> [Available data]:
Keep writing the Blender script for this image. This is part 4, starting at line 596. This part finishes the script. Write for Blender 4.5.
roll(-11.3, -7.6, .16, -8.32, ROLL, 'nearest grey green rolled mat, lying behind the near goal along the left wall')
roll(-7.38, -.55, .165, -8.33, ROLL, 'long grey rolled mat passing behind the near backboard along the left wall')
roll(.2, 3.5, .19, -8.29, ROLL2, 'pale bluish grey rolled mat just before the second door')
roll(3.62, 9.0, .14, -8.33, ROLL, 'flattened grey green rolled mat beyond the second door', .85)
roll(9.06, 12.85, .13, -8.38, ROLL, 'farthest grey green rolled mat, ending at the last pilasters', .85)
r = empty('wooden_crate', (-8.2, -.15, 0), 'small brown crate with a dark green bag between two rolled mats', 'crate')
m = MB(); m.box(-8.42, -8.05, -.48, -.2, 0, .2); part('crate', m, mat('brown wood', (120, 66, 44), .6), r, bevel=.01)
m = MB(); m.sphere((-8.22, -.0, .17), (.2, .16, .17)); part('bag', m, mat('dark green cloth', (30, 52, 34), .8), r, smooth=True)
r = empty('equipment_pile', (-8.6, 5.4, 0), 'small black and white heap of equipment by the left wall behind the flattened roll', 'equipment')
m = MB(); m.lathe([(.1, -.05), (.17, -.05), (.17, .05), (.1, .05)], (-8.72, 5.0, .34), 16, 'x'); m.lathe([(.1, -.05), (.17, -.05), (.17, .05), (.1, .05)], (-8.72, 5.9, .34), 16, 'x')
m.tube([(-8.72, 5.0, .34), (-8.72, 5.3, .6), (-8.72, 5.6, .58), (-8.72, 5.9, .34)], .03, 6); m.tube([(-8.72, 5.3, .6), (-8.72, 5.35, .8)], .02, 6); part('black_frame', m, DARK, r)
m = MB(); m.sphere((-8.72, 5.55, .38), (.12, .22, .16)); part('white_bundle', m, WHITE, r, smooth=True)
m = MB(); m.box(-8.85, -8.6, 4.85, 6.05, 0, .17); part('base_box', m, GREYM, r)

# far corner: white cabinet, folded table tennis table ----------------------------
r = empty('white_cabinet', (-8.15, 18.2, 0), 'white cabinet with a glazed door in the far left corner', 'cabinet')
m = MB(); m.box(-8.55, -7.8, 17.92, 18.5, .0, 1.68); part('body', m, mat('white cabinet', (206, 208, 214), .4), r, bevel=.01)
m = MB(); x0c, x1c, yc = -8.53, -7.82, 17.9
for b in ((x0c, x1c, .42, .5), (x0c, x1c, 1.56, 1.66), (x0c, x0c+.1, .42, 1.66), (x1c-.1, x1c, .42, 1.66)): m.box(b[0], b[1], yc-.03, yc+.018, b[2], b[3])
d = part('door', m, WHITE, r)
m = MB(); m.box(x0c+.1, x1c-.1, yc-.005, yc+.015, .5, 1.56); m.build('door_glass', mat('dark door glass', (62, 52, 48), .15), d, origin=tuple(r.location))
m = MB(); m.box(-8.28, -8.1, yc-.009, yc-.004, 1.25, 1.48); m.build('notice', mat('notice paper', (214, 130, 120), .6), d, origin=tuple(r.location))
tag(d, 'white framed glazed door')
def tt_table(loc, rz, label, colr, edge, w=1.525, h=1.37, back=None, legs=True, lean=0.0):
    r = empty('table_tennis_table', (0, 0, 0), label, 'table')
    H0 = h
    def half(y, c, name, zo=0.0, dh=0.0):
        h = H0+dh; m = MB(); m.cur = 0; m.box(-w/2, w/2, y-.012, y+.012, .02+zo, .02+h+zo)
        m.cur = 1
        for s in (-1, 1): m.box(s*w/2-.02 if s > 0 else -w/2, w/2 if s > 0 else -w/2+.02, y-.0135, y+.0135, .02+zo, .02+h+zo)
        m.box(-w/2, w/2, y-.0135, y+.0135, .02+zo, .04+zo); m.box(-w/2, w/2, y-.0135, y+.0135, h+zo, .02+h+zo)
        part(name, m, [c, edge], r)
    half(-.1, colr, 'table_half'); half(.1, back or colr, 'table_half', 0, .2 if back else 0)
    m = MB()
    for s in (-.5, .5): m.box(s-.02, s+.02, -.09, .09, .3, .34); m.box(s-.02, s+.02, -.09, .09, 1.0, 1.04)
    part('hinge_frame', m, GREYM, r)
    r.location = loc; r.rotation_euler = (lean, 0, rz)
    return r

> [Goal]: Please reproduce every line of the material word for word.

> [Task result]:
Keep writing the Blender script for this image. This is part 4, starting at line 596. This part finishes the script. Write for Blender 4.5.
roll(-11.3, -7.6, .16, -8.32, ROLL, 'nearest grey green rolled mat, lying behind the near goal along the left wall')
roll(-7.38, -.55, .165, -8.33, ROLL, 'long grey rolled mat passing behind the near backboard along the left wall')
roll(.2, 3.5, .19, -8.29, ROLL2, 'pale bluish grey rolled mat just before the second door')
roll(3.62, 9.0, .14, -8.33, ROLL, 'flattened grey green rolled mat beyond the second door', .85)
roll(9.06, 12.85, .13, -8.38, ROLL, 'farthest grey green rolled mat, ending at the last pilasters', .85)
r = empty('wooden_crate', (-8.2, -.15, 0), 'small brown crate with a dark green bag between two rolled mats', 'crate')
m = MB(); m.box(-8.42, -8.05, -.48, -.2, 0, .2); part('crate', m, mat('brown wood', (120, 66, 44), .6), r, bevel=.01)
m = MB(); m.sphere((-8.22, -.0, .17), (.2, .16, .17)); part('bag', m, mat('dark green cloth', (30, 52, 34), .8), r, smooth=True)
r = empty('equipment_pile', (-8.6, 5.4, 0), 'small black and white heap of equipment by the left wall behind the flattened roll', 'equipment')
m = MB(); m.lathe([(.1, -.05), (.17, -.05), (.17, .05), (.1, .05)], (-8.72, 5.0, .34), 16, 'x'); m.lathe([(.1, -.05), (.17, -.05), (.17, .05), (.1, .05)], (-8.72, 5.9, .34), 16, 'x')
m.tube([(-8.72, 5.0, .34), (-8.72, 5.3, .6), (-8.72, 5.6, .58), (-8.72, 5.9, .34)], .03, 6); m.tube([(-8.72, 5.3, .6), (-8.72, 5.35, .8)], .02, 6); part('black_frame', m, DARK, r)
m = MB(); m.sphere((-8.72, 5.55, .38), (.12, .22, .16)); part('white_bundle', m, WHITE, r, smooth=True)
m = MB(); m.box(-8.85, -8.6, 4.85, 6.05, 0, .17); part('base_box', m, GREYM, r)

# far corner: white cabinet, folded table tennis table ----------------------------
r = empty('white_cabinet', (-8.15, 18.2, 0), 'white cabinet with a glazed door in the far left corner', 'cabinet')
m = MB(); m.box(-8.55, -7.8, 17.92, 18.5, .0, 1.68); part('body', m, mat('white cabinet', (206, 208, 214), .4), r, bevel=.01)
m = MB(); x0c, x1c, yc = -8.53, -7.82, 17.9
for b in ((x0c, x1c, .42, .5), (x0c, x1c, 1.56, 1.66), (x0c, x0c+.1, .42, 1.66), (x1c-.1, x1c, .42, 1.66)): m.box(b[0], b[1], yc-.03, yc+.018, b[2], b[3])
d = part('door', m, WHITE, r)
m = MB(); m.box(x0c+.1, x1c-.1, yc-.005, yc+.015, .5, 1.56); m.build('door_glass', mat('dark door glass', (62, 52, 48), .15), d, origin=tuple(r.location))
m = MB(); m.box(-8.28, -8.1, yc-.009, yc-.004, 1.25, 1.48); m.build('notice', mat('notice paper', (214, 130, 120), .6), d, origin=tuple(r.location))
tag(d, 'white framed glazed door')
def tt_table(loc, rz, label, colr, edge, w=1.525, h=1.37, back=None, legs=True, lean=0.0):
    r = empty('table_tennis_table', (0, 0, 0), label, 'table')
    H0 = h
    def half(y, c, name, zo=0.0, dh=0.0):
        h = H0+dh; m = MB(); m.cur = 0; m.box(-w/2, w/2, y-.012, y+.012, .02+zo, .02+h+zo)
        m.cur = 1
        for s in (-1, 1): m.box(s*w/2-.02 if s > 0 else -w/2, w/2 if s > 0 else -w/2+.02, y-.0135, y+.0135, .02+zo, .02+h+zo)
        m.box(-w/2, w/2, y-.0135, y+.0135, .02+zo, .04+zo); m.box(-w/2, w/2, y-.0135, y+.0135, h+zo, .02+h+zo)
        part(name, m, [c, edge], r)
    half(-.1, colr, 'table_half'); half(.1, back or colr, 'table_half', 0, .2 if back else 0)
    m = MB()
    for s in (-.5, .5): m.box(s-.02, s+.02, -.09, .09, .3, .34); m.box(s-.02, s+.02, -.09, .09, 1.0, 1.04)
    part('hinge_frame', m, GREYM, r)
    r.location = loc; r.rotation_euler = (lean, 0, rz)
    return r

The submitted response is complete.